ENSO has been a driver of global weather (particularly in countries surrounding the Pacific Ocean) as it affects atmospheric circulation.

The El Nino concept became more popular in the Indian media after the drought of 2009. At the time, India received 21.8 per cent less than normal rainfall (Long Period Average of 89 cm). In fact, the major droughts of 1982 (-14.5 per cent rainfall), 1987 (-19.4 per cent rainfall), 2002 (-19.2 per cent rainfall), 2004 (-13.8 per cent rainfall) and 2009 (-21.8 per cent rainfall) were accompanied by a full-blown El Nino. However, there have been many El Nino years during which India received near normal or above-normal rainfall such as 1983 (13 per cent), 1994 (12.5 per cent), 1997 (2.2 per cent) and 2006 (-0.4 per cent).
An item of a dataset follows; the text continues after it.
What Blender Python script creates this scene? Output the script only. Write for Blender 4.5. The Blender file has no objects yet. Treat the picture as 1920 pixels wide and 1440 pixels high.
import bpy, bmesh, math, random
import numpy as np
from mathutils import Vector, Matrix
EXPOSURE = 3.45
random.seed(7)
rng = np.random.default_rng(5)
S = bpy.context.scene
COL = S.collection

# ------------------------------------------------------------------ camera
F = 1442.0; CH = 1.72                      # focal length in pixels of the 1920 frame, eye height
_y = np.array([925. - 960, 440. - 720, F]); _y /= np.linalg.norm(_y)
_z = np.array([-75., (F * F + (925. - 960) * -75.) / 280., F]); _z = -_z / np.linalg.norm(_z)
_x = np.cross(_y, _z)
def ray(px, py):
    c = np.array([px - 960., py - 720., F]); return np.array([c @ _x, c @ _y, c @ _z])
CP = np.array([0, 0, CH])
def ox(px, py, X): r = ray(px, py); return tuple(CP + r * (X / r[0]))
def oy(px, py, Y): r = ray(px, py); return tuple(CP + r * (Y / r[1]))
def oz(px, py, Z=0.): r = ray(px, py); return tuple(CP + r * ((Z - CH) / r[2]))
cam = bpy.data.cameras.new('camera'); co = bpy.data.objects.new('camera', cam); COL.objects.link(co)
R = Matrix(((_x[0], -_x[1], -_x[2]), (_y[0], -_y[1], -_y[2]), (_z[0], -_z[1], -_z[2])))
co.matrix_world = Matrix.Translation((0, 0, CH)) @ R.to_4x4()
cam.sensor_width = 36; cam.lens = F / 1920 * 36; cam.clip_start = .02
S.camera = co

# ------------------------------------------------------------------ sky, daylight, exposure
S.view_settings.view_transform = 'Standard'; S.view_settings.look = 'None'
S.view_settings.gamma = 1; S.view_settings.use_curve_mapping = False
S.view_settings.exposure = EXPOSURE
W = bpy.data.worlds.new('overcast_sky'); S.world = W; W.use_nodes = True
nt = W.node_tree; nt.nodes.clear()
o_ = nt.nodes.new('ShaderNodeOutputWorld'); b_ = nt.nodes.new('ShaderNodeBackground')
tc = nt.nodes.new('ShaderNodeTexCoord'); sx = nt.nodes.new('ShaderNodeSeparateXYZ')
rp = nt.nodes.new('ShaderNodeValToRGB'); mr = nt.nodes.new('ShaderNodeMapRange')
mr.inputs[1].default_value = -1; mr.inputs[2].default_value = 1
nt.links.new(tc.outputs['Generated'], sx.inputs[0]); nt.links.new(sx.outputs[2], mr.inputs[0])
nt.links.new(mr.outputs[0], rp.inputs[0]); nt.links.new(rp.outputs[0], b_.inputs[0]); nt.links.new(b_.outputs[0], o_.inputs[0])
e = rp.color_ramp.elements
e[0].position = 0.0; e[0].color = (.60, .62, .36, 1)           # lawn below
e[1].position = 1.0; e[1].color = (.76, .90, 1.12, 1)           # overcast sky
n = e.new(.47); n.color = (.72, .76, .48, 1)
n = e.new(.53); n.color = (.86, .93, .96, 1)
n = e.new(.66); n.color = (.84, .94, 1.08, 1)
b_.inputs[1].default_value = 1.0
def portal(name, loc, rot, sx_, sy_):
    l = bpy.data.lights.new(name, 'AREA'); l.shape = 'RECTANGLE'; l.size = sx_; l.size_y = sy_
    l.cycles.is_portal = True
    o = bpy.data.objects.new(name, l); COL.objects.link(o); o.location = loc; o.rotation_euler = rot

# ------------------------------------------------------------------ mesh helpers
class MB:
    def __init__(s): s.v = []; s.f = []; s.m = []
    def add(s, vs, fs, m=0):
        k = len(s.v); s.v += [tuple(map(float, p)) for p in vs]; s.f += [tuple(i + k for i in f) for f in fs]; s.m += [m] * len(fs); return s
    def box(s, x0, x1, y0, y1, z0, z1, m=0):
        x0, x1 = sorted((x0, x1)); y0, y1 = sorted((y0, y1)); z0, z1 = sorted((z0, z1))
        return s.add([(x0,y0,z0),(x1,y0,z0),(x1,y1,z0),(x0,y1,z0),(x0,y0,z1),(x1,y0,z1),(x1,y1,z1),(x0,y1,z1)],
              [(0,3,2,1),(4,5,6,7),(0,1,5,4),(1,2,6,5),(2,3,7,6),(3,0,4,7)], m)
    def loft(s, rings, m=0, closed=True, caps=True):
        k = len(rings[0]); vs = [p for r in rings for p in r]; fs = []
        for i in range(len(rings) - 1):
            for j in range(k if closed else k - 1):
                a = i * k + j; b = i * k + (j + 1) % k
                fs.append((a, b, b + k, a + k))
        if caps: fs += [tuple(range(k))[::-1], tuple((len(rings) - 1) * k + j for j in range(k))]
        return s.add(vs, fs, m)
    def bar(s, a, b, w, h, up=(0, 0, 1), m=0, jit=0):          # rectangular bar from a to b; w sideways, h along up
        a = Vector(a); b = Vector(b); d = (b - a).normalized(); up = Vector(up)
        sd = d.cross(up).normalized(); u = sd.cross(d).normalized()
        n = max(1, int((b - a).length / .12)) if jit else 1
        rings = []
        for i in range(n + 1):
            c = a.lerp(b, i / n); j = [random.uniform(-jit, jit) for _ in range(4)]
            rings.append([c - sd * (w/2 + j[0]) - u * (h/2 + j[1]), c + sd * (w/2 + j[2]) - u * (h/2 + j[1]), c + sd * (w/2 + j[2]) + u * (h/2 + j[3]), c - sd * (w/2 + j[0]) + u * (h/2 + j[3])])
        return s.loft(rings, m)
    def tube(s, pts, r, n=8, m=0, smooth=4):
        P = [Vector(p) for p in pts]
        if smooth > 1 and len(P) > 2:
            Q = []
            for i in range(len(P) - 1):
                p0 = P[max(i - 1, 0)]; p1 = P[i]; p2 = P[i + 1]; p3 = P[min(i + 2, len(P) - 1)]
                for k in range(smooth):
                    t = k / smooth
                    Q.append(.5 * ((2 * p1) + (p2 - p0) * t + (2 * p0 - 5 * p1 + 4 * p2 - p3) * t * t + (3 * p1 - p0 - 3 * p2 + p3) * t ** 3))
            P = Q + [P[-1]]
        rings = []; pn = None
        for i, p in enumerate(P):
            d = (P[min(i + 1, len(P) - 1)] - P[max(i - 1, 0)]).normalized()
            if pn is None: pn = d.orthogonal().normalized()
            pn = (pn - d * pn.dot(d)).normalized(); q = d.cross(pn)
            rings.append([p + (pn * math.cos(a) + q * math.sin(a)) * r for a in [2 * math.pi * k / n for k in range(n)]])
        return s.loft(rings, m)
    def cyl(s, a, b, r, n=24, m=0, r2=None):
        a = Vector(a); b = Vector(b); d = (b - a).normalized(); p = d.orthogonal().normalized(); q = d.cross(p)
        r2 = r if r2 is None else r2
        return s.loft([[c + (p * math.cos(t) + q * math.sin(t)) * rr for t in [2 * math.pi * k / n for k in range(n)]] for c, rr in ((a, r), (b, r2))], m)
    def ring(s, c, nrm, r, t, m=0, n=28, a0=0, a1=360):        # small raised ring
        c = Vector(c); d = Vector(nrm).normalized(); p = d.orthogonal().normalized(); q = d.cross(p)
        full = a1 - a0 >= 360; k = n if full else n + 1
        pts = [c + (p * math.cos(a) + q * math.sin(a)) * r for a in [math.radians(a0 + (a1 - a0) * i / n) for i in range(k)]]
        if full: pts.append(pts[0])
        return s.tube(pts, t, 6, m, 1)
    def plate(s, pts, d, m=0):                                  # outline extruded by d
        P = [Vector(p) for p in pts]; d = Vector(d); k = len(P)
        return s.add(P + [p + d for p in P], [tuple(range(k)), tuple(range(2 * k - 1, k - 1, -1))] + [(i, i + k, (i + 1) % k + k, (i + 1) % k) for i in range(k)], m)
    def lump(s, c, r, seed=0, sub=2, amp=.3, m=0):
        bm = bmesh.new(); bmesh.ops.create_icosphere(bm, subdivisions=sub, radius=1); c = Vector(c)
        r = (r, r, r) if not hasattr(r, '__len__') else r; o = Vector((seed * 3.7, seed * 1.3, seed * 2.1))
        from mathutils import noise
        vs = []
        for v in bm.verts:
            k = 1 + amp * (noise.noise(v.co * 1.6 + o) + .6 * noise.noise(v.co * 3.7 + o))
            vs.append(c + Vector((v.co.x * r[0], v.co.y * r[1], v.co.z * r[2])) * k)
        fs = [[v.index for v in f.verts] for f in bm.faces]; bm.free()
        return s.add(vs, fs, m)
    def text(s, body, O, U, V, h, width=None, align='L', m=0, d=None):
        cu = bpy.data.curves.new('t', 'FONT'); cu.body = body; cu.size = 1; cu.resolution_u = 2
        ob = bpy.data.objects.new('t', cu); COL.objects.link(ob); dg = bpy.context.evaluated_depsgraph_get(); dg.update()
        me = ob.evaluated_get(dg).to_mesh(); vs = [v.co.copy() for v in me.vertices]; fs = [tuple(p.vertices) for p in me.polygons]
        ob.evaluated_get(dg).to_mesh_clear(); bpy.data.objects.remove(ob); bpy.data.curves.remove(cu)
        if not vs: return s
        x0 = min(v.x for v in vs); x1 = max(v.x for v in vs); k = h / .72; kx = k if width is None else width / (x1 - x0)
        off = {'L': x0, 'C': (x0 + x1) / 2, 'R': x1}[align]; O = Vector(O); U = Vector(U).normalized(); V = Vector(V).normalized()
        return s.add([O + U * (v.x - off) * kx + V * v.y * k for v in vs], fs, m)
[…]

Thus, ENSO is monsoon’s undependable friend.

Indian Ocean Dipole: monsoon’s latest friend

In 1999, N H Saji of Japan’s University of Aizu and others discovered an ENSO-like phenomenon in the Indian Ocean which they named the Indian Ocean Dipole (IOD).

Like ENSO, IOD also has three phases—positive, negative and neutral. During the positive phase of IOD, sea surface temperatures are warmer in the western Indian Ocean (which gives a boost to monsoon winds) as compared to the eastern Indian Ocean—hence a dipole nature.

The reverse happens during IOD negative and no gradient is observed during the IOD neutral period.

It has been observed that during the period of positive IOD, the Indian summer monsoon rainfall is considerably good as compared to the negative IOD period. Despite 1994 and 2006 being El Nino years, India did not witness a drought as IOD was significantly positive. Thus, in some ways a strong positive phase of IOD tries to counter the negative effects of El Nino. But the relation between IOD and monsoon rainfall is still being debated and has not been fully comprehended.

Compared to the roles of Mascarene High, Coriolis Force, India’s summer season and ENSO, IOD’s role has been discovered recently.
It will be interesting to see how these parameters evolve in the ongoing pre-monsoon period.